Each line from the beginning of the data below through the line containing "tag(MB().prism([c + Vector((-.2, 0, -.1)), c" should be repeated exactly, please.

* _Provided material_
# # # #

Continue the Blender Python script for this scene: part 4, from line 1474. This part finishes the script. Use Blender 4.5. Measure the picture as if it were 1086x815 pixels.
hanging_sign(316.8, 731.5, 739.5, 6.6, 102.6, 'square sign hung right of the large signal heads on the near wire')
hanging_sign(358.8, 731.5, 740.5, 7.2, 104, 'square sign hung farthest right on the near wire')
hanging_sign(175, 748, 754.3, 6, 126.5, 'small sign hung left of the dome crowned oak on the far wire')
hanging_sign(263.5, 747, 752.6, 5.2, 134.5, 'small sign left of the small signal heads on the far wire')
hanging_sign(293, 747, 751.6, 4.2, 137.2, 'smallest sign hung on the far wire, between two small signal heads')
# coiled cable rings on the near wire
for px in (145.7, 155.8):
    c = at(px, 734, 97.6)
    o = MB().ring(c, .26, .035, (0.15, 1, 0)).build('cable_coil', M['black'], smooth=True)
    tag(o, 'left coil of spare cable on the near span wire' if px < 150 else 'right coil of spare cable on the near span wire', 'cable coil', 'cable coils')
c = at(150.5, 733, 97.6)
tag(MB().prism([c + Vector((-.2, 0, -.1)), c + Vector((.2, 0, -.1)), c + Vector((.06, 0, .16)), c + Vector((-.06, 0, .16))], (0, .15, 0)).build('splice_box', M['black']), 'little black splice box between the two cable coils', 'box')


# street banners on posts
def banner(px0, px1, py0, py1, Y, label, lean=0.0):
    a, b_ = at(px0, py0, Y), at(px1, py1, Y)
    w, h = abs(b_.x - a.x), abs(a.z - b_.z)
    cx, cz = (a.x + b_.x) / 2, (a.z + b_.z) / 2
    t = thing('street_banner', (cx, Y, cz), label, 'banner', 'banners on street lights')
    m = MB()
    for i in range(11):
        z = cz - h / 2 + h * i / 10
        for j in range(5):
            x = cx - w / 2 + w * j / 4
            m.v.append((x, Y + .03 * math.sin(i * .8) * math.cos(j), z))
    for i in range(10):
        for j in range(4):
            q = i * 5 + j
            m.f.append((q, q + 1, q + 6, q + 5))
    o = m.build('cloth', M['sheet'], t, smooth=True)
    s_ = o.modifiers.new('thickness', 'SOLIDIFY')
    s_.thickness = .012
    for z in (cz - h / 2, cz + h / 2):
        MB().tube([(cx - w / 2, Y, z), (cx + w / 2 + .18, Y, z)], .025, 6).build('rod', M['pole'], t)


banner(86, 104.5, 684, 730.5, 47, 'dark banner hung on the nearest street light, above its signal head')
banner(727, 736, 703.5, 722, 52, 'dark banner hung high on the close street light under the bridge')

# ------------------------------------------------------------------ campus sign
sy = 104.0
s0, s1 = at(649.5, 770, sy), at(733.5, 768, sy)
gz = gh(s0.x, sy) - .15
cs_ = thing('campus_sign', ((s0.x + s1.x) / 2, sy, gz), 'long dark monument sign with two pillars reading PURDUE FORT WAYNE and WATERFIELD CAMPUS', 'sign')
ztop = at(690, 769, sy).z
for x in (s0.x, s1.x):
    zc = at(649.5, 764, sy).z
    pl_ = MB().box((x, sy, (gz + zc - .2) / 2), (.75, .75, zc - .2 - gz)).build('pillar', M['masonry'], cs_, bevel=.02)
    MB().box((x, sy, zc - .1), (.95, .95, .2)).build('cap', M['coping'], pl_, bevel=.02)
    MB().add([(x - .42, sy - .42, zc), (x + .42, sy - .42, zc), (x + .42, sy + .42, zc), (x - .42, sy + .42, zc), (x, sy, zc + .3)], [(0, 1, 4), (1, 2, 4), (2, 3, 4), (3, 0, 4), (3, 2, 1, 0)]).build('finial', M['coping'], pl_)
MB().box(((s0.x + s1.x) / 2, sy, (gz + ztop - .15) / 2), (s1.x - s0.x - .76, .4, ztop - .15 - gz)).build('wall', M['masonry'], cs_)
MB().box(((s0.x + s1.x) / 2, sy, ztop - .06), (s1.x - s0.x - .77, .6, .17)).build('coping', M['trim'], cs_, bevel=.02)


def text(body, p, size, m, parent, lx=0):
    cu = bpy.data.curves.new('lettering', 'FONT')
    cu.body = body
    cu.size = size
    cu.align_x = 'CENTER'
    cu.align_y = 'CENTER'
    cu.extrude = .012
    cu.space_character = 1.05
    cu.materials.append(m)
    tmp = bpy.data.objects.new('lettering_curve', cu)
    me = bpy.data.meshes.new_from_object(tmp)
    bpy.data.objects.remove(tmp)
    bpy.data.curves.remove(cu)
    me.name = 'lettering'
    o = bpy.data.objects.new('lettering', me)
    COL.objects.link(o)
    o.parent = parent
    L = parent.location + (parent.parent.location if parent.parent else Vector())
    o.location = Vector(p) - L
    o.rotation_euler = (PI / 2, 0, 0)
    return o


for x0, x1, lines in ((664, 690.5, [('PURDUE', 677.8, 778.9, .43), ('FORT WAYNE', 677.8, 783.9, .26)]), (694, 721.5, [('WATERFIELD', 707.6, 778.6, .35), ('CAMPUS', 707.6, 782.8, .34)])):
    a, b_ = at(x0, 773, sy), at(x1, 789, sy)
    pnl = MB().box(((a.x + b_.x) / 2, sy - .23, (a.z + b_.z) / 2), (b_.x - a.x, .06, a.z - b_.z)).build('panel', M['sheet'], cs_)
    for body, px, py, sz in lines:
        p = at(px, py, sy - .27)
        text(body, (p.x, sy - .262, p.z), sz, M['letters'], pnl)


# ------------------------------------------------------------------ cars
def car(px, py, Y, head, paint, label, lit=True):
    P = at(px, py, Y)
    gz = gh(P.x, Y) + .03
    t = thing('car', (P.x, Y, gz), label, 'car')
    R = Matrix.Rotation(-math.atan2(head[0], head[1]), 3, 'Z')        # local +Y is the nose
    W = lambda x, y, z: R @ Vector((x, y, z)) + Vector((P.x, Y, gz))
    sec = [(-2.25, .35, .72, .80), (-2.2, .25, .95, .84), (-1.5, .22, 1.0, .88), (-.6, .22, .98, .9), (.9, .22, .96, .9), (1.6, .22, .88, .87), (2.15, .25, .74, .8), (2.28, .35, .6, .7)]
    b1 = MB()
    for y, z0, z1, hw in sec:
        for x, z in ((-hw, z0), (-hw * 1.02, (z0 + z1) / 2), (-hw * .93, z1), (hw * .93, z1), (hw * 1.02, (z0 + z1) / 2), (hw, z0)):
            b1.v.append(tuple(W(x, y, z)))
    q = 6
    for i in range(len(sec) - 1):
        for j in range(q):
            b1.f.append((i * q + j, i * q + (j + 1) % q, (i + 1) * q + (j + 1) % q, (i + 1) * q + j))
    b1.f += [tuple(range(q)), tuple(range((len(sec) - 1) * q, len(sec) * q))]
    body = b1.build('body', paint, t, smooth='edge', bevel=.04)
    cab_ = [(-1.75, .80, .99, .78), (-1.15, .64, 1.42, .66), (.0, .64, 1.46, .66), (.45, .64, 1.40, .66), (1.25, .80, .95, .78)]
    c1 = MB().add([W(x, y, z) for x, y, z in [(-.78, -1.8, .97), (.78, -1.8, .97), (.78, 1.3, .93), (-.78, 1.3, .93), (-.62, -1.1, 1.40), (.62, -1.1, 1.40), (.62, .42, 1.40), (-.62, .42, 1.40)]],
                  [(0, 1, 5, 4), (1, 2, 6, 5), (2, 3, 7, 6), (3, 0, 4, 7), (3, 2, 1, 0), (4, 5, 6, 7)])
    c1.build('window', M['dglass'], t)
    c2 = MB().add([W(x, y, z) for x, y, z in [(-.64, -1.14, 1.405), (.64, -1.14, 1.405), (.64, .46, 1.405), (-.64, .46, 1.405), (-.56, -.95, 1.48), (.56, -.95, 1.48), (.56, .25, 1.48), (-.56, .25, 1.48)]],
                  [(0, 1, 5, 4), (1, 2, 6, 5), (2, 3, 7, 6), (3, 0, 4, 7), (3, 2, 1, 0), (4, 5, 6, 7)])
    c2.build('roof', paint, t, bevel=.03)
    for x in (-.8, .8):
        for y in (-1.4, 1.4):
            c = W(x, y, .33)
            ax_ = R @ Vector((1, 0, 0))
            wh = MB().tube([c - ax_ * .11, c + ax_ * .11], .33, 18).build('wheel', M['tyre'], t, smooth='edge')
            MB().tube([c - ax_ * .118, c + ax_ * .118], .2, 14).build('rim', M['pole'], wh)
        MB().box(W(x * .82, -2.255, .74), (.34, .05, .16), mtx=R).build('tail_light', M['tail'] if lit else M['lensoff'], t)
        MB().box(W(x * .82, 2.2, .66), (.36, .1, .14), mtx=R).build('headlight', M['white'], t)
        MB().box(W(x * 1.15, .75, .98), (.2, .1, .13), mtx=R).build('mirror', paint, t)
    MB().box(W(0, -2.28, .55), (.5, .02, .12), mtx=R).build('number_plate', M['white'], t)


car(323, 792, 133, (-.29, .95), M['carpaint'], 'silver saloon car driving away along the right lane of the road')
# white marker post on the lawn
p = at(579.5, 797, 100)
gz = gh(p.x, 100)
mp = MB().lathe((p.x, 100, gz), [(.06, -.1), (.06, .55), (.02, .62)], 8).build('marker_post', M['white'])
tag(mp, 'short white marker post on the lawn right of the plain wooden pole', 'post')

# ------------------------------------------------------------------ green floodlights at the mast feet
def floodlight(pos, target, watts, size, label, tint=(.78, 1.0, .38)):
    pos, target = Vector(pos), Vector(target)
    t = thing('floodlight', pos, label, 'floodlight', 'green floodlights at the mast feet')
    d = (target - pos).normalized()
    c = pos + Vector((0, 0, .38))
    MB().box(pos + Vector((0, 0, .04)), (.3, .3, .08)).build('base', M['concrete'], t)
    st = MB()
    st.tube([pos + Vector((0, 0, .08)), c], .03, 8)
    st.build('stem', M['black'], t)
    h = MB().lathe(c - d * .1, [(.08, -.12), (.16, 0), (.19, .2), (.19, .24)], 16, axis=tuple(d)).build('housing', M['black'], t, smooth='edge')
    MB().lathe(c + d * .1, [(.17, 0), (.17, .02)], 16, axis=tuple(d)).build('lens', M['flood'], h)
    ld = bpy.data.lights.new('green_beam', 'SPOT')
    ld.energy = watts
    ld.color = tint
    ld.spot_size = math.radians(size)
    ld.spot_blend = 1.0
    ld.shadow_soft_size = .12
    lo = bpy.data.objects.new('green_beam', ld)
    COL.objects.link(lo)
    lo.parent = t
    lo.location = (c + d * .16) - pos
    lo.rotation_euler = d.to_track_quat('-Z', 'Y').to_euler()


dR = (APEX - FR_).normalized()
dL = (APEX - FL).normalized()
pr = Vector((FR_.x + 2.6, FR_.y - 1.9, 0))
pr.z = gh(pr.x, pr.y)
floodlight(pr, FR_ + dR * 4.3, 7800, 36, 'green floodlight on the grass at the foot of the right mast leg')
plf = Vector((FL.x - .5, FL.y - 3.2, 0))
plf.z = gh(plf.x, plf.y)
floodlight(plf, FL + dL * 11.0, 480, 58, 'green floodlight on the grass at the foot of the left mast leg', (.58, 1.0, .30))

# # # #

* _Final result_
Continue the Blender Python script for this scene: part 4, from line 1474. This part finishes the script. Use Blender 4.5. Measure the picture as if it were 1086x815 pixels.
hanging_sign(316.8, 731.5, 739.5, 6.6, 102.6, 'square sign hung right of the large signal heads on the near wire')
hanging_sign(358.8, 731.5, 740.5, 7.2, 104, 'square sign hung farthest right on the near wire')
hanging_sign(175, 748, 754.3, 6, 126.5, 'small sign hung left of the dome crowned oak on the far wire')
hanging_sign(263.5, 747, 752.6, 5.2, 134.5, 'small sign left of the small signal heads on the far wire')
hanging_sign(293, 747, 751.6, 4.2, 137.2, 'smallest sign hung on the far wire, between two small signal heads')
# coiled cable rings on the near wire
for px in (145.7, 155.8):
    c = at(px, 734, 97.6)
    o = MB().ring(c, .26, .035, (0.15, 1, 0)).build('cable_coil', M['black'], smooth=True)
    tag(o, 'left coil of spare cable on the near span wire' if px < 150 else 'right coil of spare cable on the near span wire', 'cable coil', 'cable coils')
c = at(150.5, 733, 97.6)
tag(MB().prism([c + Vector((-.2, 0, -.1)), c + Vector((.2, 0, -.1)), c + Vector((.06, 0, .16)), c + Vector((-.06, 0, .16))], (0, .15, 0)).build('splice_box', M['black']), 'little black splice box between the two cable coils', 'box')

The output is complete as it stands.